(昭和十三年六月、函館日日新聞、霊峰恵山への記事より略記)
霊峰恵山へ
第一日曜の朝は黒ずむまでに澄みきった碧空である。八時下海岸自動車に乗る。戸井迄一時間二十分、渺茫たる津軽海峡の波静かに足下の岸を洗ふ。下北半島は幽かに夏の姿を海洋に浮べてゐる。朝なれども初夏ともなれば照る陽は徐ろに車窓を射て何となく汗っぽい感じだ。北方の国防線戸井要塞の山々は草木の緑で新装を凝らしてゐる。躑躅(つつじ)は至る所に咲いて行客の眼を楽しませる。原木と日浦の間にかかれば段丘が盡きてそろそろ安山岩が海岸に迫っている。其の絶壁となって海に盡きる所は数多のトンネルとなって明媚な風光に更に光彩を添えてゐる。要塞地帯でなかったら此の絵のやうな風光を早速カメラに収めるところだらうに………。日浦の稲荷さんが鬱蒼(うっそう)たる緑林に赤い屋根を見せてゐるのは荘厳と云ふよりも寧ろ晴々しい気分だ。

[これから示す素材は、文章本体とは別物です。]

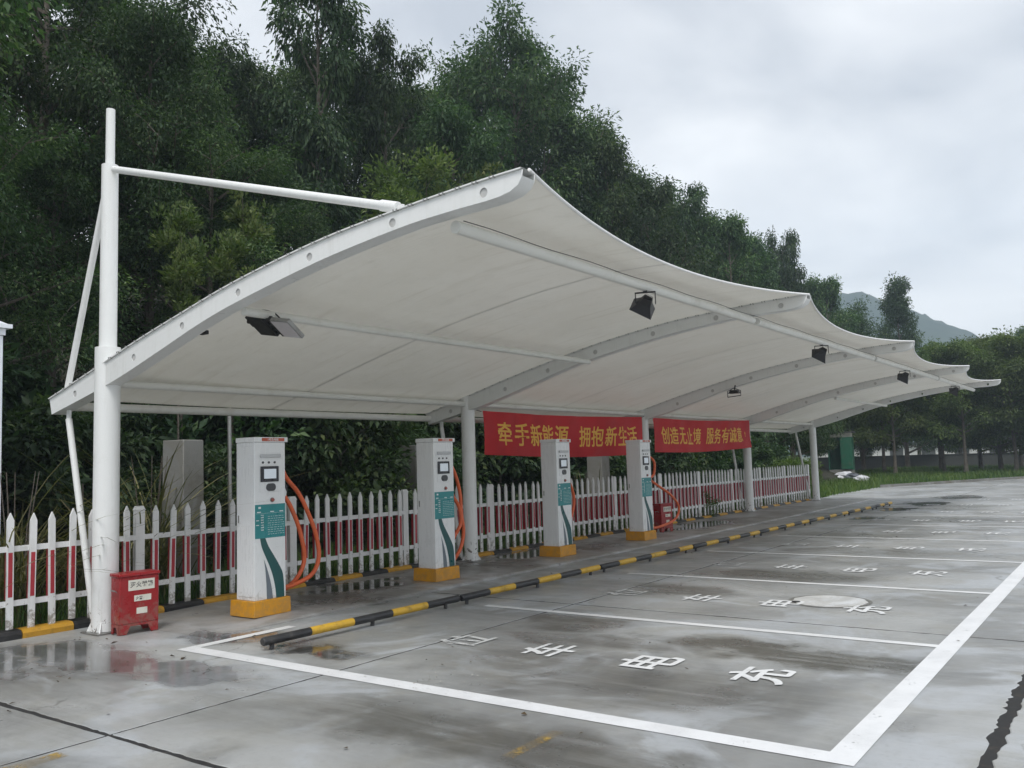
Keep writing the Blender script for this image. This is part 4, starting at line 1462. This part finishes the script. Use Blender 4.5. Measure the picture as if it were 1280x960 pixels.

元此の地方は峻険な山路を草(わらじ)履きで上下したのだが昭和六年に準地方費道が開通してからはバスで難なく往復出来るやうになった。文明の恵澤には心から感謝せざるを得ない。椴法華行のバスは古武井から海向山を迂回して椴法華に行くのである。
午後一時椴法華を出発する。バスは緑林の間を縫って緩やかな坂道を海向山の裏に廻る。溌刺たる新緑の香が大気に和して清新の気が溢れる。椴法華から見る恵山は大沼から見る駒ケ嶽で、尻岸内方面は鹿部と云ひたい位置にある。バスは山麓を迂回して尻岸内村役場の所在地古武井に着いた。函館に着いたのは午後五時であった。